Scripts that build scenes

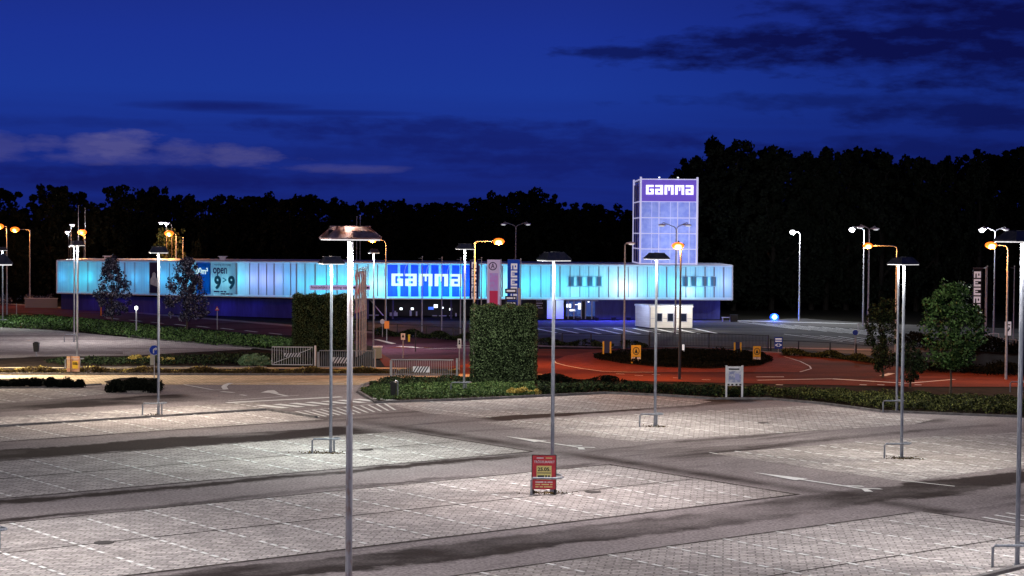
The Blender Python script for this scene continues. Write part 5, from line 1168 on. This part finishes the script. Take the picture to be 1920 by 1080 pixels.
def pos_words(px):
    for lim, w_ in ((110, 'left of the shop'), (300, 'behind the left wing'), (480, 'behind the opening hours poster'), (600, 'behind the left wing'), (760, 'behind the wide lamp hood'), (900, 'behind the facade sign'), (1010, 'behind the banners'), (1230, 'left of the tower'), (1330, 'right of the tower'), (1480, 'behind the right end of the shop'), (1620, 'behind the lone white lamp'), (1760, 'behind the close pair of lamps'), (1850, 'behind the upright lettering'), (2200, 'at the right edge')):
        if px < lim: return w_
left = [(-20, 352, 95), (40, 378, 80), (92, 344, 74), (133, 350, 64), (178, 378, 90), (243, 345, 80), (285, 346, 50), (335, 362, 90), (385, 366, 80), (440, 364, 90), (500, 360, 80), (545, 364, 80), (598, 362, 90), (650, 376, 80), (705, 372, 80), (760, 374, 80), (812, 376, 90), (860, 378, 80), (915, 368, 80), (945, 358, 80), (985, 350, 84), (1020, 360, 70), (1060, 384, 80), (1108, 377, 84), (1150, 390, 74), (1180, 400, 60), (1210, 420, 90)]
for i, (x, y, w) in enumerate(left): far_tree(x, y, w*1.45, 252+random.uniform(-6, 8), WV, 'treetop '+pos_words(x)+', '+ORD[i]+' from the picture\'s left edge', 'background trees of the left treeline')
right = [(1282, 318, 60), (1300, 292, 60), (1340, 262, 80), (1378, 252, 80), (1412, 275, 70), (1450, 268, 74), (1490, 270, 70), (1525, 278, 60), (1552, 266, 60), (1590, 276, 60), (1618, 270, 64), (1655, 280, 62), (1690, 290, 60), (1722, 286, 60), (1758, 284, 60), (1790, 284, 66), (1838, 285, 50), (1862, 272, 70), (1900, 266, 70), (1945, 268, 80), (1335, 330, 90), (1430, 330, 90), (1530, 330, 90), (1630, 330, 90), (1730, 340, 90), (1815, 345, 80), (1900, 331, 90)]
for i, (x, y, w) in enumerate(right): far_tree(x, y, w*1.75, (236 if y < 320 else 246)+random.uniform(-4, 5), WT, ('tall tree '+pos_words(x)+', '+ORD[i]+' of the front row' if y < 325 else 'lower tree '+pos_words(x)+', '+ORD[i-20]+' of the rear row'), 'tall background trees on the right')
far_tree(318, 424, 62, 231, WV, 'treetop lit orange by the lamps behind the shop roof', 'background trees of the left treeline')
far_tree(370, 446, 26, 232, WV, 'thin dim orange treetop right of the lit one', 'background trees of the left treeline')
far_tree(28, 436, 50, 240, WV, 'low treetop touched by the orange lamp at far left', 'background trees of the left treeline')
for o in COL.objects:
    if o.parent and o.parent.get('label', '') in ('treetop lit orange by the lamps behind the shop roof', 'thin dim orange treetop right of the lit one', 'low treetop touched by the orange lamp at far left') and o.name.startswith('crown'):
        me = o.data.copy(); me.materials.clear(); me.materials.append(M['leafolive'] if 'by the lamps' in o.parent['label'] else M['leafwood']); o.data = me  # brighter leaves put lamplight into the colour of the orange-lit treetop
# undergrowth closing the wood below the crowns
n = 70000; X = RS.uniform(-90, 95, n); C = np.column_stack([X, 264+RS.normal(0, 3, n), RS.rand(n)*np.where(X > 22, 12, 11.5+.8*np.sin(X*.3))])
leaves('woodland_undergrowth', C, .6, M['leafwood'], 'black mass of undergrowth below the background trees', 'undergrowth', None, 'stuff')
print('objects', len(bpy.data.objects))
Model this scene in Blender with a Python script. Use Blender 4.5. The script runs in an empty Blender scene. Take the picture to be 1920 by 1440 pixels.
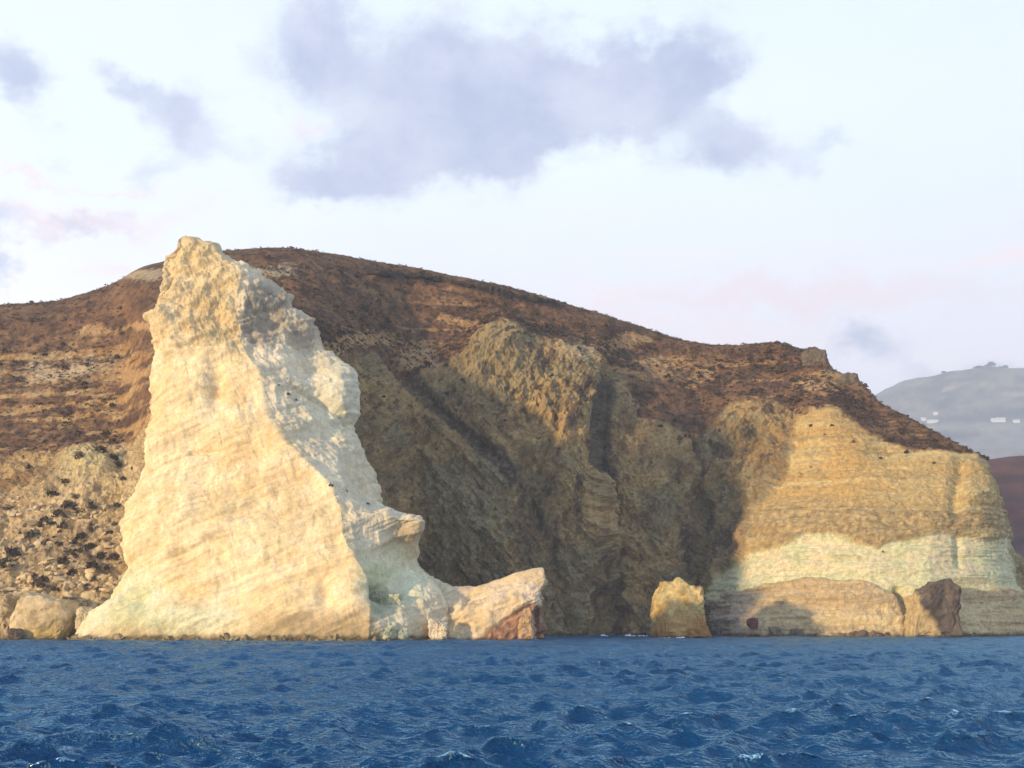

__STATED TASK__
All of the data above should be quoted exactly, except for the pictures.

__WRITTEN REPLY__
The Blender Python script for this scene continues. Write part 5, from line 1168 on. This part finishes the script. Take the picture to be 1920 by 1080 pixels.
def pos_words(px):
    for lim, w_ in ((110, 'left of the shop'), (300, 'behind the left wing'), (480, 'behind the opening hours poster'), (600, 'behind the left wing'), (760, 'behind the wide lamp hood'), (900, 'behind the facade sign'), (1010, 'behind the banners'), (1230, 'left of the tower'), (1330, 'right of the tower'), (1480, 'behind the right end of the shop'), (1620, 'behind the lone white lamp'), (1760, 'behind the close pair of lamps'), (1850, 'behind the upright lettering'), (2200, 'at the right edge')):
        if px < lim: return w_
left = [(-20, 352, 95), (40, 378, 80), (92, 344, 74), (133, 350, 64), (178, 378, 90), (243, 345, 80), (285, 346, 50), (335, 362, 90), (385, 366, 80), (440, 364, 90), (500, 360, 80), (545, 364, 80), (598, 362, 90), (650, 376, 80), (705, 372, 80), (760, 374, 80), (812, 376, 90), (860, 378, 80), (915, 368, 80), (945, 358, 80), (985, 350, 84), (1020, 360, 70), (1060, 384, 80), (1108, 377, 84), (1150, 390, 74), (1180, 400, 60), (1210, 420, 90)]
for i, (x, y, w) in enumerate(left): far_tree(x, y, w*1.45, 252+random.uniform(-6, 8), WV, 'treetop '+pos_words(x)+', '+ORD[i]+' from the picture\'s left edge', 'background trees of the left treeline')
right = [(1282, 318, 60), (1300, 292, 60), (1340, 262, 80), (1378, 252, 80), (1412, 275, 70), (1450, 268, 74), (1490, 270, 70), (1525, 278, 60), (1552, 266, 60), (1590, 276, 60), (1618, 270, 64), (1655, 280, 62), (1690, 290, 60), (1722, 286, 60), (1758, 284, 60), (1790, 284, 66), (1838, 285, 50), (1862, 272, 70), (1900, 266, 70), (1945, 268, 80), (1335, 330, 90), (1430, 330, 90), (1530, 330, 90), (1630, 330, 90), (1730, 340, 90), (1815, 345, 80), (1900, 331, 90)]
for i, (x, y, w) in enumerate(right): far_tree(x, y, w*1.75, (236 if y < 320 else 246)+random.uniform(-4, 5), WT, ('tall tree '+pos_words(x)+', '+ORD[i]+' of the front row' if y < 325 else 'lower tree '+pos_words(x)+', '+ORD[i-20]+' of the rear row'), 'tall background trees on the right')
far_tree(318, 424, 62, 231, WV, 'treetop lit orange by the lamps behind the shop roof', 'background trees of the left treeline')
far_tree(370, 446, 26, 232, WV, 'thin dim orange treetop right of the lit one', 'background trees of the left treeline')
far_tree(28, 436, 50, 240, WV, 'low treetop touched by the orange lamp at far left', 'background trees of the left treeline')
for o in COL.objects:
    if o.parent and o.parent.get('label', '') in ('treetop lit orange by the lamps behind the shop roof', 'thin dim orange treetop right of the lit one', 'low treetop touched by the orange lamp at far left') and o.name.startswith('crown'):
        me = o.data.copy(); me.materials.clear(); me.materials.append(M['leafolive'] if 'by the lamps' in o.parent['label'] else M['leafwood']); o.data = me  # brighter leaves put lamplight into the colour of the orange-lit treetop
# undergrowth closing the wood below the crowns
n = 70000; X = RS.uniform(-90, 95, n); C = np.column_stack([X, 264+RS.normal(0, 3, n), RS.rand(n)*np.where(X > 22, 12, 11.5+.8*np.sin(X*.3))])
leaves('woodland_undergrowth', C, .6, M['leafwood'], 'black mass of undergrowth below the background trees', 'undergrowth', None, 'stuff')
print('objects', len(bpy.data.objects))
Model this scene in Blender with a Python script. Use Blender 4.5. The script runs in an empty Blender scene. Take the picture to be 1920 by 1440 pixels.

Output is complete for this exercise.